(Stored records)
■ ■ ■ ■

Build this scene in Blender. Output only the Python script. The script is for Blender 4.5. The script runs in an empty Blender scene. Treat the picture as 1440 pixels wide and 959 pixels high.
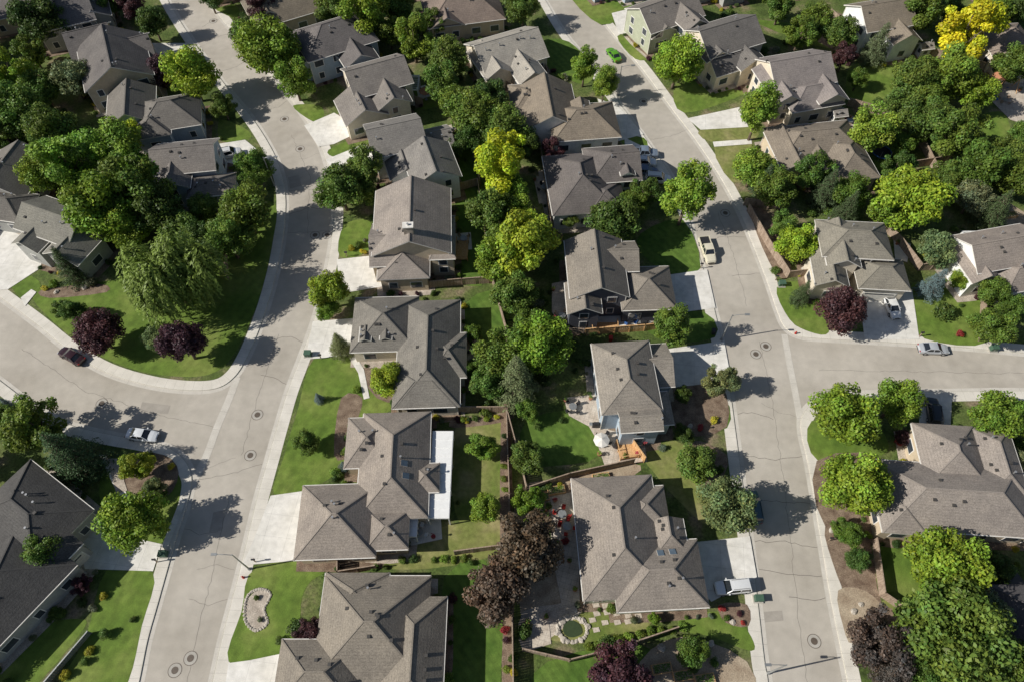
import bpy, math, random
import numpy as np
from mathutils import Vector, Matrix
from mathutils.geometry import tessellate_polygon
random.seed(7); RNG=np.random.default_rng(7)
sc=bpy.context.scene
# ---------------------------------------------------------------- survey
# ground survey: measurements off the aerial photograph are turned into metres
HC=97.0; TH=math.radians(58); F=1000.0; ST,CT=math.sin(TH),math.cos(TH)
def P(x,y,h=0.0):
    u=(x-720)/F; v=(y-479.5)/F
    d=(HC-h)/(ST+v*CT)
    return Vector((u*d,d*(CT-v*ST),h))
def sh(y,h=0): return F*(ST+(y-479.5)/F*CT)/(HC-h)
def sv(y,h=0): return F*(ST+(y-479.5)/F*CT)**2/(HC-h)
# ---------------------------------------------------------------- materials
def new_mat(name):
    m=bpy.data.materials.new(name); m.use_nodes=True
    nt=m.node_tree; b=nt.nodes['Principled BSDF']; return m,nt,b
def nmat(name,stops,scale=1.0,detail=6,rough=.9,fine=(8,.25),bump=0.0,objcol=False,stretch=(1,1,1),grid=None,spec=.25,uvjoint=None,fine2=None,zl=None,stripes=None):
    m,nt,b=new_mat(name); N=nt.nodes; L=nt.links
    tc=N.new('ShaderNodeTexCoord'); mp=N.new('ShaderNodeMapping'); mp.inputs['Scale'].default_value=stretch
    L.new(tc.outputs['Object'],mp.inputs[0])
    def noise(s,d):
        n=N.new('ShaderNodeTexNoise'); n.inputs['Scale'].default_value=s; n.inputs['Detail'].default_value=d
        L.new(mp.outputs[0],n.inputs['Vector']); return n
    n=noise(scale,detail); r=N.new('ShaderNodeValToRGB')
    while len(r.color_ramp.elements)<len(stops): r.color_ramp.elements.new(.5)
    for e,(p,c) in zip(r.color_ramp.elements,stops): e.position=p; e.color=(*c,1)
    L.new(n.outputs['Fac'],r.inputs[0]); col=r.outputs[0]
    def mul(a,bsock=None,const=None):
        x=N.new('ShaderNodeMix'); x.data_type='RGBA'; x.blend_type='MULTIPLY'; x.inputs[0].default_value=1
        L.new(a,x.inputs[6])
        if bsock is not None: L.new(bsock,x.inputs[7])
        return x.outputs[2]
    last=n
    for fp in (fine,fine2):
        if fp:
            f=noise(fp[0],3); mr=N.new('ShaderNodeMapRange'); mr.inputs[1].default_value=.3; mr.inputs[2].default_value=.7
            mr.inputs[3].default_value=1-fp[1]; mr.inputs[4].default_value=1+fp[1]
            L.new(f.outputs['Fac'],mr.inputs[0]); col=mul(col,mr.outputs[0]); last=f
    if objcol:
        oi=N.new('ShaderNodeObjectInfo'); col=mul(col,oi.outputs['Color'])
    def joints(sock_vec,axes,period,width,dark):
        nonlocal col
        sp=N.new('ShaderNodeSeparateXYZ'); L.new(sock_vec,sp.inputs[0])
        for a in axes:
            d=N.new('ShaderNodeMath'); d.operation='DIVIDE'; d.inputs[1].default_value=period; L.new(sp.outputs[a],d.inputs[0])
            fr=N.new('ShaderNodeMath'); fr.operation='FRACT'; L.new(d.outputs[0],fr.inputs[0])
            lt=N.new('ShaderNodeMath'); lt.operation='LESS_THAN'; lt.inputs[1].default_value=width/period; L.new(fr.outputs[0],lt.inputs[0])
            mr=N.new('ShaderNodeMapRange'); mr.inputs[3].default_value=1; mr.inputs[4].default_value=dark; L.new(lt.outputs[0],mr.inputs[0])
            col=mul(col,mr.outputs[0])
    if grid: 
        mp2=N.new('ShaderNodeMapping'); mp2.inputs['Rotation'].default_value=(0,0,grid[3]); L.new(tc.outputs['Object'],mp2.inputs[0])
        joints(mp2.outputs[0],(0,1),grid[0],grid[1],grid[2])
    if stripes:
        mp3=N.new('ShaderNodeMapping'); mp3.inputs['Rotation'].default_value=(0,0,stripes[2]); L.new(tc.outputs['Object'],mp3.inputs[0])
        joints(mp3.outputs[0],(0,),stripes[0],stripes[0]/2,stripes[1])
    if uvjoint: joints(tc.outputs['UV'],(0,),*uvjoint)
    if zl: joints(tc.outputs['Object'],(2,),*zl)
    L.new(col,b.inputs['Base Color']); b.inputs['Roughness'].default_value=rough
    b.inputs['Specular IOR Level'].default_value=spec
    if bump:
        bp=N.new('ShaderNodeBump'); bp.inputs['Strength'].default_value=bump; bp.inputs['Distance'].default_value=.1
        L.new(last.outputs['Fac'],bp.inputs['Height']); L.new(bp.outputs[0],b.inputs['Normal'])
    return m
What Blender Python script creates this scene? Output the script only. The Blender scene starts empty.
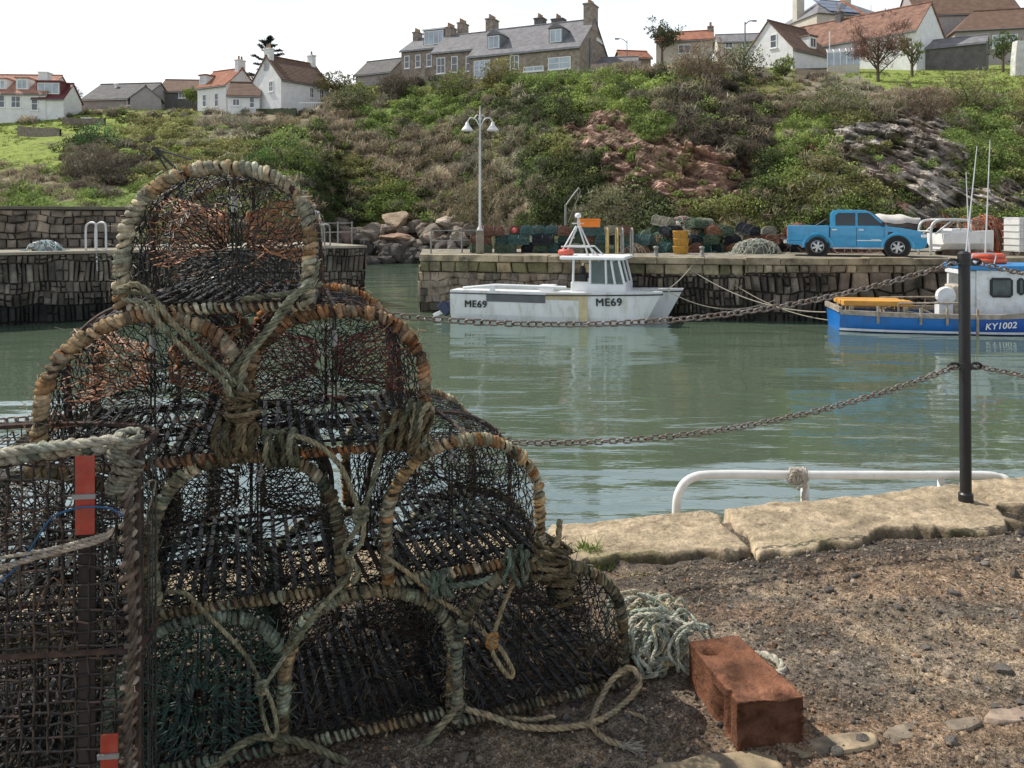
import bpy, math, random
import numpy as np
from mathutils import Vector, Matrix
from mathutils.geometry import tessellate_polygon

rng = np.random.default_rng(7)
random.seed(7)
PI = math.pi
R = math.radians
scene = bpy.context.scene
COL = scene.collection
FL, HZ, CX, CH = 800.0, 218.0, 512.0, 1.40      # focal length (px), horizon row, centre column, eye height

def PP(px, py, Y):
    return np.array([(px - CX) / FL * Y, Y, CH + (HZ - py) * Y / FL])
def zat(py, Y):
    return CH + (HZ - py) * Y / FL

# ------------------------------------------------------------------ noise
def _hash(ix, iy, iz, seed):
    n = (ix.astype(np.int64) * 374761393 + iy.astype(np.int64) * 668265263 + iz.astype(np.int64) * 2147483647 + seed * 1274126177) & 0xffffffff
    n = ((n ^ (n >> 13)) * 1274126177) & 0xffffffff
    n = ((n ^ (n >> 16)) * 2246822519) & 0xffffffff
    n = n ^ (n >> 15)
    return (n & 0xffffff) / float(0xffffff)
def vnoise(x, y, z=0.0, seed=0):
    x, y, z = np.broadcast_arrays(np.asarray(x, float), np.asarray(y, float), np.asarray(z, float))
    ix, iy, iz = np.floor(x), np.floor(y), np.floor(z)
    fx, fy, fz = x - ix, y - iy, z - iz
    fx = fx * fx * (3 - 2 * fx); fy = fy * fy * (3 - 2 * fy); fz = fz * fz * (3 - 2 * fz)
    ix, iy, iz = ix.astype(np.int64), iy.astype(np.int64), iz.astype(np.int64)
    r = 0
    for a in (0, 1):
        for b in (0, 1):
            for c in (0, 1):
                w = (fx if a else 1 - fx) * (fy if b else 1 - fy) * (fz if c else 1 - fz)
                r = r + w * _hash(ix + a, iy + b, iz + c, seed)
    return r * 2 - 1
def fbm(x, y, z=0.0, seed=0, oct=4, gain=.5):
    x = np.asarray(x, float); y = np.asarray(y, float); z = np.asarray(z, float)
    s, a, f, t = 0, 1.0, 1.0, 0
    for i in range(oct):
        s = s + a * vnoise(x * f, y * f, z * f, seed + i * 17); t += a
        a *= gain; f *= 2.03
    return s / t

# ------------------------------------------------------------------ mesh builder
class MB:
    def __init__(s):
        s.V, s.Q, s.T, s.C, s.QM, s.TM, s.n = [], [], [], [], [], [], 0
    def add(s, vf, col=(1, 1, 1), mi=0, M=None):
        V, F = vf
        V = np.asarray(V, float).reshape(-1, 3)
        if M is not None:
            M = np.array(M)
            V = V @ M[:3, :3].T + M[:3, 3]
        c = np.asarray(col, float)
        if c.ndim == 1: c = np.tile(c[:3], (len(V), 1))
        s.V.append(V); s.C.append(c)
        Fs = F if isinstance(F, (list, tuple)) and len(F) and isinstance(F[0], np.ndarray) and F[0].ndim == 2 else [np.asarray(F, int)]
        for f in Fs:
            if len(f) == 0: continue
            if f.shape[1] == 4: s.Q.append(f + s.n); s.QM.append(np.full(len(f), mi))
            else: s.T.append(f + s.n); s.TM.append(np.full(len(f), mi))
        s.n += len(V)
        return s
    def build(s, name, mats, parent=None, smooth=False, bevel=0.0, loc=None):
        me = bpy.data.meshes.new(name)
        V = np.concatenate(s.V); C = np.concatenate(s.C)
        Q = np.concatenate(s.Q) if s.Q else np.zeros((0, 4), int)
        T = np.concatenate(s.T) if s.T else np.zeros((0, 3), int)
        nq, nt = len(Q), len(T)
        me.vertices.add(len(V)); me.vertices.foreach_set('co', V.astype(np.float32).ravel())
        me.loops.add(nq * 4 + nt * 3)
        me.loops.foreach_set('vertex_index', np.concatenate([Q.ravel(), T.ravel()]).astype(np.int32))
        me.polygons.add(nq + nt)
        st = np.concatenate([np.arange(nq) * 4, nq * 4 + np.arange(nt) * 3]).astype(np.int32)
        me.polygons.foreach_set('loop_start', st)
        mi = np.concatenate(s.QM + s.TM).astype(np.int32)
        me.polygons.foreach_set('material_index', mi)
        me.polygons.foreach_set('use_smooth', np.full(nq + nt, smooth))
        me.update(calc_edges=True)
        a = me.color_attributes.new('Col', 'FLOAT_COLOR', 'POINT')
        a.data.foreach_set('color', np.concatenate([C, np.ones((len(C), 1))], 1).astype(np.float32).ravel())
        if not isinstance(mats, (list, tuple)): mats = [mats]
        for m in mats: me.materials.append(m)
        o = bpy.data.objects.new(name, me); COL.objects.link(o)
        if parent is not None: o.parent = parent
        if loc is not None: o.location = loc
        if bevel:
            b = o.modifiers.new('b', 'BEVEL'); b.width = bevel; b.segments = 2; b.limit_method = 'ANGLE'; b.angle_limit = R(40)
        return o

def tag(o, label=None, cat=None, group=None, kind=None):
    if label: o['label'] = label
    if cat: o['category'] = cat
    if group: o['group'] = group
    if kind: o['kind'] = kind
    return o
def thing(name, label, cat, loc=(0, 0, 0), rz=0, group=None):
    o = bpy.data.objects.new(name, None); COL.objects.link(o)
    o.location = loc; o.rotation_euler = (0, 0, rz); o.empty_display_size = .2
    return tag(o, label, cat, group)
def copy_tree(o, parent=None):
    c = o.copy(); COL.objects.link(c)
    if parent is not None: c.parent = parent
    for ch in list(o.children): copy_tree(ch, c)
    return c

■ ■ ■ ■

● Work required
With the pictures removed from your copy, retype the lines above from the one that contains "What Blender Python" through the one that contains "return CH + (HZ - py) * Y / FL", exactly.

● The solution
What Blender Python script creates this scene? Output the script only. The Blender scene starts empty.
import bpy, math, random
import numpy as np
from mathutils import Vector, Matrix
from mathutils.geometry import tessellate_polygon

rng = np.random.default_rng(7)
random.seed(7)
PI = math.pi
R = math.radians
scene = bpy.context.scene
COL = scene.collection
FL, HZ, CX, CH = 800.0, 218.0, 512.0, 1.40      # focal length (px), horizon row, centre column, eye height

def PP(px, py, Y):
    return np.array([(px - CX) / FL * Y, Y, CH + (HZ - py) * Y / FL])
def zat(py, Y):
    return CH + (HZ - py) * Y / FL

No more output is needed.